STATED PROBLEM: Write out the full listing again, exactly as it stands.

SUPPLIED MATERIAL:
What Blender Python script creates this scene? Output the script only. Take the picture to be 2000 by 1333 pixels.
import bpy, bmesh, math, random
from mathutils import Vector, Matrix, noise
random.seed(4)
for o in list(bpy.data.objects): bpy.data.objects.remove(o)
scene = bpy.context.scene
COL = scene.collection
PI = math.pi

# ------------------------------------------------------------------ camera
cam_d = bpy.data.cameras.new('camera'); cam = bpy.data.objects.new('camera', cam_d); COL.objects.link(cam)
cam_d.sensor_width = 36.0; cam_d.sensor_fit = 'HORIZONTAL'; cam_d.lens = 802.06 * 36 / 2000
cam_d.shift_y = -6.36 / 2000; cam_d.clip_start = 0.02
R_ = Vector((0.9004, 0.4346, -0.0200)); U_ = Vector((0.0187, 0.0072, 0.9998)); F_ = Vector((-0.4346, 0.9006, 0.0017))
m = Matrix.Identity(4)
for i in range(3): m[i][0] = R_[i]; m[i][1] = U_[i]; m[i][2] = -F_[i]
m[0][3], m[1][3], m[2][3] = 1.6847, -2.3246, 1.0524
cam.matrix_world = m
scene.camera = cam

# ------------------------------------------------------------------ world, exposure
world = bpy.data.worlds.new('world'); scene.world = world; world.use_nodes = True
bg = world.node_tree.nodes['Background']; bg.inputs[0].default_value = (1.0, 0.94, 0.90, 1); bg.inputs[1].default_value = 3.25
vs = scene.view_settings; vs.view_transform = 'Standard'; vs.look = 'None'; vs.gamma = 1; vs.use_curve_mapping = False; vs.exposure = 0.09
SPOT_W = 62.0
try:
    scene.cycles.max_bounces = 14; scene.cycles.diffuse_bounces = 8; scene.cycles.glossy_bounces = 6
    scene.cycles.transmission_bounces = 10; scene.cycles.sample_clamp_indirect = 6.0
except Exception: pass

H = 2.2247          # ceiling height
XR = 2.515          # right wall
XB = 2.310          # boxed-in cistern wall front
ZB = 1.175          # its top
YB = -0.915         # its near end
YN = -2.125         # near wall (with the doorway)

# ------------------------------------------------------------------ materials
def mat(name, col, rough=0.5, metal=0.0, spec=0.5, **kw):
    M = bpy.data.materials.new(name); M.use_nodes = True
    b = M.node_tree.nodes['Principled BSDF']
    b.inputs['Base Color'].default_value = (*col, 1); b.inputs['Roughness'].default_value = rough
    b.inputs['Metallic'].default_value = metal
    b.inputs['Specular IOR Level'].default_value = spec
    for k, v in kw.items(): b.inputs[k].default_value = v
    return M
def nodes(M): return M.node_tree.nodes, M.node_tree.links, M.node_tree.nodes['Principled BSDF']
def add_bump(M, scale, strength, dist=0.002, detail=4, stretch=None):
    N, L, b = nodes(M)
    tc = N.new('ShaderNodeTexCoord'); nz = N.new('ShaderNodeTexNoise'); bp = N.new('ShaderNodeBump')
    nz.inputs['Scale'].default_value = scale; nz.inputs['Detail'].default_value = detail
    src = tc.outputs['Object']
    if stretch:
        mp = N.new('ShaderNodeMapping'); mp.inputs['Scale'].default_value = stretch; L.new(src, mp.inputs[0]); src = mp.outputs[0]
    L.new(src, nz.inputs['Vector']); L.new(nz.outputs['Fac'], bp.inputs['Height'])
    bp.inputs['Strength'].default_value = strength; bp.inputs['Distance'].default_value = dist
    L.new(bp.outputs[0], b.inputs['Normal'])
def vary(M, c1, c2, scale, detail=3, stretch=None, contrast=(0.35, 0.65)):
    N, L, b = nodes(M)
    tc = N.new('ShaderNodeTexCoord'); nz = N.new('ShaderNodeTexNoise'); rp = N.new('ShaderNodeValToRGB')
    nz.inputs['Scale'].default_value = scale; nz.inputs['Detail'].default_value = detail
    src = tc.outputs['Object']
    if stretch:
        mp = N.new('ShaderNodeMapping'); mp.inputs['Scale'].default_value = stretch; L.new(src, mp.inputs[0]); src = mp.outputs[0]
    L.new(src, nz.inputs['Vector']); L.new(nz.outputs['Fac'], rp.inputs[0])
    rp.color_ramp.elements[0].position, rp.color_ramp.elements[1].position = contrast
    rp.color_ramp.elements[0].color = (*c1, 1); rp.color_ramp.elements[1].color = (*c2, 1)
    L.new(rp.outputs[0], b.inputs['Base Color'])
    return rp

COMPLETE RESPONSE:
What Blender Python script creates this scene? Output the script only. Take the picture to be 2000 by 1333 pixels.
import bpy, bmesh, math, random
from mathutils import Vector, Matrix, noise
random.seed(4)
for o in list(bpy.data.objects): bpy.data.objects.remove(o)
scene = bpy.context.scene
COL = scene.collection
PI = math.pi

# ------------------------------------------------------------------ camera
cam_d = bpy.data.cameras.new('camera'); cam = bpy.data.objects.new('camera', cam_d); COL.objects.link(cam)
cam_d.sensor_width = 36.0; cam_d.sensor_fit = 'HORIZONTAL'; cam_d.lens = 802.06 * 36 / 2000
cam_d.shift_y = -6.36 / 2000; cam_d.clip_start = 0.02
R_ = Vector((0.9004, 0.4346, -0.0200)); U_ = Vector((0.0187, 0.0072, 0.9998)); F_ = Vector((-0.4346, 0.9006, 0.0017))
m = Matrix.Identity(4)
for i in range(3): m[i][0] = R_[i]; m[i][1] = U_[i]; m[i][2] = -F_[i]
m[0][3], m[1][3], m[2][3] = 1.6847, -2.3246, 1.0524
cam.matrix_world = m
scene.camera = cam

# ------------------------------------------------------------------ world, exposure
world = bpy.data.worlds.new('world'); scene.world = world; world.use_nodes = True
bg = world.node_tree.nodes['Background']; bg.inputs[0].default_value = (1.0, 0.94, 0.90, 1); bg.inputs[1].default_value = 3.25
vs = scene.view_settings; vs.view_transform = 'Standard'; vs.look = 'None'; vs.gamma = 1; vs.use_curve_mapping = False; vs.exposure = 0.09
SPOT_W = 62.0
try:
    scene.cycles.max_bounces = 14; scene.cycles.diffuse_bounces = 8; scene.cycles.glossy_bounces = 6
    scene.cycles.transmission_bounces = 10; scene.cycles.sample_clamp_indirect = 6.0
except Exception: pass

H = 2.2247          # ceiling height
XR = 2.515          # right wall
XB = 2.310          # boxed-in cistern wall front
ZB = 1.175          # its top
YB = -0.915         # its near end
YN = -2.125         # near wall (with the doorway)

# ------------------------------------------------------------------ materials
def mat(name, col, rough=0.5, metal=0.0, spec=0.5, **kw):
    M = bpy.data.materials.new(name); M.use_nodes = True
    b = M.node_tree.nodes['Principled BSDF']
    b.inputs['Base Color'].default_value = (*col, 1); b.inputs['Roughness'].default_value = rough
    b.inputs['Metallic'].default_value = metal
    b.inputs['Specular IOR Level'].default_value = spec
    for k, v in kw.items(): b.inputs[k].default_value = v
    return M
def nodes(M): return M.node_tree.nodes, M.node_tree.links, M.node_tree.nodes['Principled BSDF']
def add_bump(M, scale, strength, dist=0.002, detail=4, stretch=None):
    N, L, b = nodes(M)
    tc = N.new('ShaderNodeTexCoord'); nz = N.new('ShaderNodeTexNoise'); bp = N.new('ShaderNodeBump')
    nz.inputs['Scale'].default_value = scale; nz.inputs['Detail'].default_value = detail
    src = tc.outputs['Object']
    if stretch:
        mp = N.new('ShaderNodeMapping'); mp.inputs['Scale'].default_value = stretch; L.new(src, mp.inputs[0]); src = mp.outputs[0]
    L.new(src, nz.inputs['Vector']); L.new(nz.outputs['Fac'], bp.inputs['Height'])
    bp.inputs['Strength'].default_value = strength; bp.inputs['Distance'].default_value = dist
    L.new(bp.outputs[0], b.inputs['Normal'])
def vary(M, c1, c2, scale, detail=3, stretch=None, contrast=(0.35, 0.65)):
    N, L, b = nodes(M)
    tc = N.new('ShaderNodeTexCoord'); nz = N.new('ShaderNodeTexNoise'); rp = N.new('ShaderNodeValToRGB')
    nz.inputs['Scale'].default_value = scale; nz.inputs['Detail'].default_value = detail
    src = tc.outputs['Object']
    if stretch:
        mp = N.new('ShaderNodeMapping'); mp.inputs['Scale'].default_value = stretch; L.new(src, mp.inputs[0]); src = mp.outputs[0]
    L.new(src, nz.inputs['Vector']); L.new(nz.outputs['Fac'], rp.inputs[0])
    rp.color_ramp.elements[0].position, rp.color_ramp.elements[1].position = contrast
    rp.color_ramp.elements[0].color = (*c1, 1); rp.color_ramp.elements[1].color = (*c2, 1)
    L.new(rp.outputs[0], b.inputs['Base Color'])
    return rp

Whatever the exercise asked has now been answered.